メールやライン,メッセージアプリのやり取りが全くない刑事事件は,今ではほとんどないと言っていいかもしれません。多くの事件では,このような文字でのやり取りが,事件当時の事情や,被告人の心境などをうかがわせる事情として,重要な証拠となります。被告人が外国人の場合であっても,それは変わりません。ウィチャットやワッツアップなど,日本ではあまり馴染みがありませんが,世界的に広く使われているメッセージアプリのやり取りについて,多数の証拠が裁判に顕出されます。もちろんそのやり取りは,外国語でなされています。

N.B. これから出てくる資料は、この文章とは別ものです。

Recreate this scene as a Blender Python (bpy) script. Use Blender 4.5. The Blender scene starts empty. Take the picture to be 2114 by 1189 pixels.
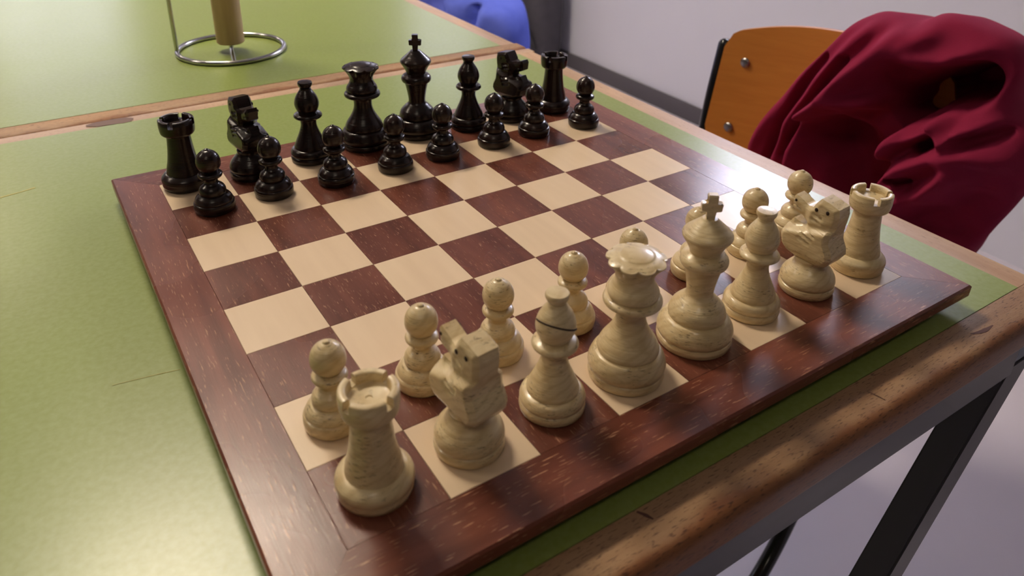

ここで注意しなければならないのは,捜査機関によりなされた翻訳を,鵜呑みにしてはいけないということです。メッセージのやり取りを,捜査機関も通訳に委託して翻訳しますが,時として明らかな誤訳があります。誤訳とは言えないまでも,微妙なニュアンスの言葉について,捜査機関のストーリーになるべく沿うような形で翻訳がされていることはよくあります。メッセージアプリでのやり取りは,かなりくだけた表現になることも多く,それだけ翻訳が難しいということが指摘できます。
このような事案では,必ずメッセージの原文を,被疑者被告人に直接確認し,解説してもらう必要があります。そのうえで,弁護人が独自に通訳人に依頼し,翻訳をやり直してもらう,あるいは捜査機関の翻訳の問題性について指摘してもらうべきです。捜査機関の翻訳を鵜呑みにして,翻訳の正確性を慎重に吟味しないことは,証拠の読み違いや,重要な事実の見落としに直結します。
東京ディフェンダー法律事務所では,通訳人と協力しながら,多数の外国人事件にも取り組んでいます。